La répartition de cette enveloppe s’est faite selon les critères statutaires internes à la BEAC, qui tiennent compte de la circulation fiduciaire dans chaque pays, mais aussi de la contribution relative de chaque État au résultat net de la banque centrale. Le Cameroun, en tant que première économie de la CEMAC, a reçu la part la plus importante, suivi du Gabon, du Congo et des autres membres. Cette méthodologie vise à assurer une redistribution équitable, tout en incitant les États à maintenir une discipline macroéconomique.
Cette distribution de dividendes revêt une importance particulière pour les finances publiques des pays concernés.

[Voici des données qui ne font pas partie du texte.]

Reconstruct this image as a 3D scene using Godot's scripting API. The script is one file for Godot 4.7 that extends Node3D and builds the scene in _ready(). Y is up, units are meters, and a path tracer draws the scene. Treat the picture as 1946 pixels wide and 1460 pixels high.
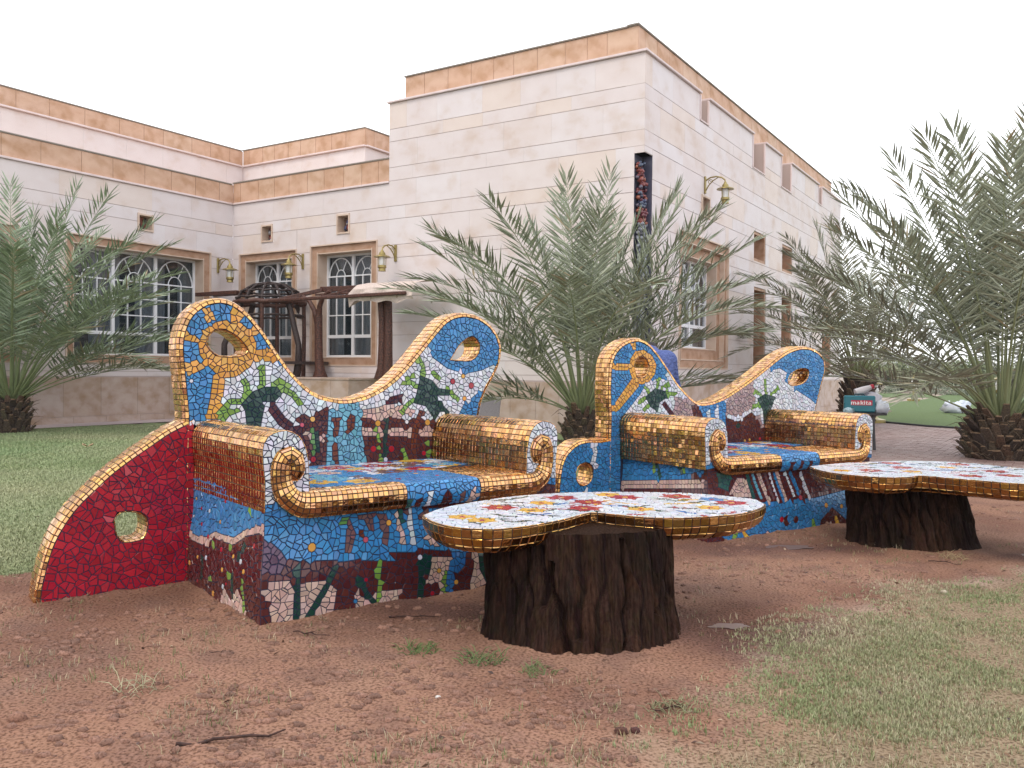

Elle représente une source non négligeable de liquidités à l’heure où plusieurs États de la CEMAC sont confrontés à des besoins de financement croissants, notamment en lien avec les réformes structurelles appuyées par le FMI. Pour certains gouvernements, cet apport peut contribuer à atténuer la pression sur le déficit budgétaire ou à financer des projets prioritaires dans des secteurs tels que la santé, l’éducation ou les infrastructures.
Ce dividende exceptionnel intervient également dans un contexte de consolidation du rôle de la BEAC en tant que garant de la stabilité monétaire régionale. Depuis la mise en œuvre des réformes engagées en 2017, la banque centrale a renforcé ses dispositifs de supervision bancaire, amélioré la transparence de ses comptes et assaini sa gestion. Le résultat net positif enregistré en 2024 est donc le fruit de cette gouvernance plus rigoureuse, combinée à la reprise progressive des activités économiques dans la sous-région.
A noter que cette manne financière pourrait avoir un effet d’entraînement sur les économies nationales, si elle est judicieusement utilisée. Les observateurs soulignent néanmoins la nécessité, pour les États membres, de l’affecter de manière stratégique, notamment pour stimuler l’investissement productif et soutenir les filets sociaux. Car, au-delà de la conjoncture, les défis structurels de la CEMAC restent nombreux : dépendance aux matières premières, faible diversification, vulnérabilité budgétaire. La BEAC, en redistribuant ses gains, joue son rôle de catalyseur, mais la balle reste dans le camp des gouvernements nationaux.